INFORMATION SHOWN.
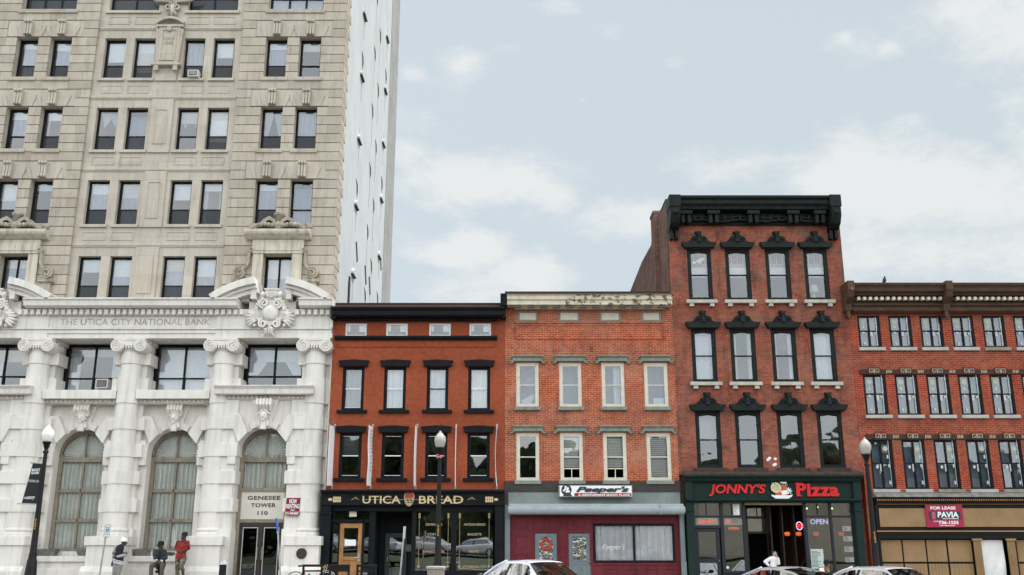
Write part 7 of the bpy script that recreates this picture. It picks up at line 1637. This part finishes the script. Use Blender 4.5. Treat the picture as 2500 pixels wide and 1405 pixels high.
def hand(g, w, d, up, curl=.6, s=1):
    w, d, up = Vector(w), Vector(d).normalized(), Vector(up).normalized(); sd = d.cross(up).normalized() * s; up = sd.cross(d).normalized() * s
    limb(g, [w, w + d * .04, w + d * .085], [.026, .034, .034])
    for k in range(4):
        b = w + d * .085 + sd * (-.03 + .02 * k); l = (.07, .08, .075, .058)[k]; c = curl
        p1 = b + d * l * .45 - up * l * .1 * c; p2 = p1 + d * l * .3 * (1 - c * .6) - up * l * .3 * c; p3 = p2 + d * l * .2 * (1 - c) - up * l * .3 * c
        limb(g, [b, p1, p2, p3], [.0105, .0098, .009, .008], 7)
    t0 = w + d * .03 - sd * .03; limb(g, [t0, t0 + d * .035 - sd * .025 - up * .01, t0 + d * .065 - sd * .022 - up * .025], [.014, .012, .0095], 7)
def head(g, c, face, r=.098):
    """skull, jaw, brow, nose, lips, chin and ears; face = direction the person looks"""
    c = Vector(c); f = Vector(face).normalized(); u = Vector((0, 0, 1)); u = (u - f * u.dot(f)).normalized(); s = f.cross(u)
    E = lambda a, b, d, rad: g.ell(c + f * a + s * b + u * d, rad, 10, 8)
    g.ell(c + u * .025 - f * .012, (.078, .092, .092), 14, 10); E(.02, 0, -.045, (.062, .064, .07)); E(.045, 0, -.095, (.036, .034, .026)); E(.078, 0, .035, (.02, .045, .012))
    limb(g, [c + f * .085 + u * .025, c + f * .112 - u * .018], [.009, .016], 7); E(.086, .0, -.052, (.014, .024, .007)); E(.084, 0, -.064, (.014, .02, .007))
    for q in (-1, 1): E(.0, q * .082, -.005, (.016, .012, .03)); E(.062, q * .045, -.02, (.022, .02, .02)); E(.082, q * .034, .012, (.008, .013, .008))
    limb(g, [c - f * .015 - u * .06, c - f * .03 - u * .15], [.052, .058])
    return f, u, s
SKIN_D = plain('dark brown skin', (.062, .032, .020), .55, .1, 8, .05); SKIN_M = plain('medium skin', (.35, .19, .13), .5, .08, 8, .05); SKIN_L = plain('light skin', (.45, .28, .21), .5, .08, 8, .05)
HAIR = plain('black hair', (.012, .010, .009), .5, .3, 40, .4); M_NAVY = plain('navy wool', (.014, .017, .028), .9, .2, 20, .2); M_SLV = plain('grey sleeve leather', (.32, .30, .27), .6, .12, 12, .1); M_GTR = plain('grey trousers', (.22, .205, .20), .9, .12, 10, .15)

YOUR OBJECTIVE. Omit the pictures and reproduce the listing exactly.

WRITTEN RESPONSE.
Write part 7 of the bpy script that recreates this picture. It picks up at line 1637. This part finishes the script. Use Blender 4.5. Treat the picture as 2500 pixels wide and 1405 pixels high.
def hand(g, w, d, up, curl=.6, s=1):
    w, d, up = Vector(w), Vector(d).normalized(), Vector(up).normalized(); sd = d.cross(up).normalized() * s; up = sd.cross(d).normalized() * s
    limb(g, [w, w + d * .04, w + d * .085], [.026, .034, .034])
    for k in range(4):
        b = w + d * .085 + sd * (-.03 + .02 * k); l = (.07, .08, .075, .058)[k]; c = curl
        p1 = b + d * l * .45 - up * l * .1 * c; p2 = p1 + d * l * .3 * (1 - c * .6) - up * l * .3 * c; p3 = p2 + d * l * .2 * (1 - c) - up * l * .3 * c
        limb(g, [b, p1, p2, p3], [.0105, .0098, .009, .008], 7)
    t0 = w + d * .03 - sd * .03; limb(g, [t0, t0 + d * .035 - sd * .025 - up * .01, t0 + d * .065 - sd * .022 - up * .025], [.014, .012, .0095], 7)
def head(g, c, face, r=.098):
    """skull, jaw, brow, nose, lips, chin and ears; face = direction the person looks"""
    c = Vector(c); f = Vector(face).normalized(); u = Vector((0, 0, 1)); u = (u - f * u.dot(f)).normalized(); s = f.cross(u)
    E = lambda a, b, d, rad: g.ell(c + f * a + s * b + u * d, rad, 10, 8)
    g.ell(c + u * .025 - f * .012, (.078, .092, .092), 14, 10); E(.02, 0, -.045, (.062, .064, .07)); E(.045, 0, -.095, (.036, .034, .026)); E(.078, 0, .035, (.02, .045, .012))
    limb(g, [c + f * .085 + u * .025, c + f * .112 - u * .018], [.009, .016], 7); E(.086, .0, -.052, (.014, .024, .007)); E(.084, 0, -.064, (.014, .02, .007))
    for q in (-1, 1): E(.0, q * .082, -.005, (.016, .012, .03)); E(.062, q * .045, -.02, (.022, .02, .02)); E(.082, q * .034, .012, (.008, .013, .008))
    limb(g, [c - f * .015 - u * .06, c - f * .03 - u * .15], [.052, .058])
    return f, u, s
SKIN_D = plain('dark brown skin', (.062, .032, .020), .55, .1, 8, .05); SKIN_M = plain('medium skin', (.35, .19, .13), .5, .08, 8, .05); SKIN_L = plain('light skin', (.45, .28, .21), .5, .08, 8, .05)
HAIR = plain('black hair', (.012, .010, .009), .5, .3, 40, .4); M_NAVY = plain('navy wool', (.014, .017, .028), .9, .2, 20, .2); M_SLV = plain('grey sleeve leather', (.32, .30, .27), .6, .12, 12, .1); M_GTR = plain('grey trousers', (.22, .205, .20), .9, .12, 10, .15)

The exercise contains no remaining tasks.